The art, like the script, is a hit-or-miss affair. I’m not a big fan of Takei’s hyper-stylized character designs — the super-pointy elbows, the triceratops hair — but recognize his skill as a cartoonist; like Eiichiro Oda or Takehiko Inoue, he’s extremely good at distilling his characters’ personalities to a few distinctive visual markers that make them easy to read, as the Dr. Dunstan character attests. (Dunstan is the spitting image of Stan Lee, only with better hair and an even more dazzling grin.) Takei’s attention to detail doesn’t extend to the female character designs in Ultimo, however. The high school girls look like Bratz Dolls with bobble heads, bean-sprout bodies, and alarmingly young faces, while Yamato’s mother, the one mature female character introduced so far, looks about eighteen. (She’s supposed to be 32, which begs the uncomfortable question of just how old Yamato is supposed to be. He looks about eighteen.) Perhaps the biggest disappointment are the karakuri doji, or mechanical boys. Though their basic appearance is rather fragile and feminine — both wear cropped shirts and harem pants — Vice morphs into a Decepticon wanna-be whenever he initiates combat, begging the question of why it was necessary to establish Vice and Ultimo as products of feudal Japan and not, say, refugees from a distant planet or former members of MC Hammer’s entourage.

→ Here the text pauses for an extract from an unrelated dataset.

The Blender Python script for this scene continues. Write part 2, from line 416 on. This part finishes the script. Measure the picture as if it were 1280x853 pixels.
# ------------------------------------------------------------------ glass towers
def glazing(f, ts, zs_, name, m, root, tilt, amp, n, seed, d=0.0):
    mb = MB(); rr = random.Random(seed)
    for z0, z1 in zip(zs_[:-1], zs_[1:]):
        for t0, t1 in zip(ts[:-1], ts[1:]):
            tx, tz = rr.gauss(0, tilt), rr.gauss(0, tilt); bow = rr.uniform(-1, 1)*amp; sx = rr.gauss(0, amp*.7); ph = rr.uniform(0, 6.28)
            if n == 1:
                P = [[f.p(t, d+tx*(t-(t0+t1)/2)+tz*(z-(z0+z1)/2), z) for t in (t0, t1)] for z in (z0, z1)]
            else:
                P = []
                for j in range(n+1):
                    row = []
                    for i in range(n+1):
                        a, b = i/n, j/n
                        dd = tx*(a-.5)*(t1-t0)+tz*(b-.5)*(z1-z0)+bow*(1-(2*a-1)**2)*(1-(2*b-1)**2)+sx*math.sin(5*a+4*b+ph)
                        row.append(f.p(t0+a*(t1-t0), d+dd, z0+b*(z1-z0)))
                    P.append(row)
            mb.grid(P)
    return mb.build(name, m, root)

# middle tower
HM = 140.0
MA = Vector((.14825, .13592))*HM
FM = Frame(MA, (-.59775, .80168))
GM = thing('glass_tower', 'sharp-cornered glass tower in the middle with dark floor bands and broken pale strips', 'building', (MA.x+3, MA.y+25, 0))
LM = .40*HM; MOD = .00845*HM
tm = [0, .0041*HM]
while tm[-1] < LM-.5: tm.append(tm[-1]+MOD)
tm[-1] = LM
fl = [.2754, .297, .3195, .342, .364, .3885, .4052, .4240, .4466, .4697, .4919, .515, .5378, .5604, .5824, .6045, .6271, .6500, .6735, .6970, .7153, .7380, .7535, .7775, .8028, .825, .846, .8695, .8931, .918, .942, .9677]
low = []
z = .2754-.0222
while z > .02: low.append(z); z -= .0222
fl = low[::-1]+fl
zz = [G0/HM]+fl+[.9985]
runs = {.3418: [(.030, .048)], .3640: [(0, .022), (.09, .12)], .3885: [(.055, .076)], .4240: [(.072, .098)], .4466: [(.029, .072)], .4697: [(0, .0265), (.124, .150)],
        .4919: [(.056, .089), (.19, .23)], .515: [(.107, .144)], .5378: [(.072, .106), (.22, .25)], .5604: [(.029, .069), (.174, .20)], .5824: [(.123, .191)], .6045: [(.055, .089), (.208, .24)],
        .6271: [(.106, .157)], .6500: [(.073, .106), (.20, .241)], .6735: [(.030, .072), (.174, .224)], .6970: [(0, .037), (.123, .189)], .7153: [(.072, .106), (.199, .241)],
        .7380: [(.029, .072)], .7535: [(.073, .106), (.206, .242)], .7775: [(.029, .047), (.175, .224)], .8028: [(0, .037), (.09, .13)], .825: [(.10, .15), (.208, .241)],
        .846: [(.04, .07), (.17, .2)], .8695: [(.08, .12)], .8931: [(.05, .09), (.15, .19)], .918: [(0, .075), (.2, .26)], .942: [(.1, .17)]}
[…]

The bottom line: Ultimo isn’t bad, just bland, a so-so shonen tale that never makes full use of either creator’s true talents.
Review copy provided by VIZ Media, LLC. Volume one of Ultimo will be available February 2, 2010.
ULTIMO, VOL. 1 • ORIGINAL CONCEPT BY STAN LEE, STORY AND ART BY HIROYUKI TAKEI • VIZ • 216 pp. • RATING: TEEN (13+)
Jade says
February 2, 2010 at 7:35 pmUltimo doesn’t seem to me so much an entertaining story as it is ‘Manga!’ In the context of the book, it seems assumed that random violence, transforming robot boys, big-eyed girls and gratuitous flashbacks are either what all manga are about or the only thing westerners appreciate about manga. The simple cover says it all; zero attempt to justify or sell the series, just a random bit of shonen flash.
I hope books like this don’t turn off serious collaborations in the future.
Katherine Dacey says
February 2, 2010 at 9:20 pmI agree — Ultimo really lacked much personality. I can’t say I’m all that surprised, though, as Stan Lee has lent his name to some flat-out awful projects in the last few years: remember Striperella, his crime-fighting, clothes-shedding heroine? It’s a shame, because the pairing could have been dynamite, given the affinities between shonen manga and Lee’s early work at Marvel.
Martin Gray says
February 24, 2010 at 6:41 amWonderful review, I put off reading it until I’d had a crack myself. It’s great to hear just how the various elements of Ultimo fit into the bigger manga picture.
I am, of course, an 11-year-old!
Katherine Dacey says
February 24, 2010 at 9:48 amThanks, Martin! I think your review did a better job of capturing the book’s spirit — I don’t know how you pull off the trick of writing in that Stan Lee voice while actually critiquing the book at the same time, but it’s one I’d love to learn.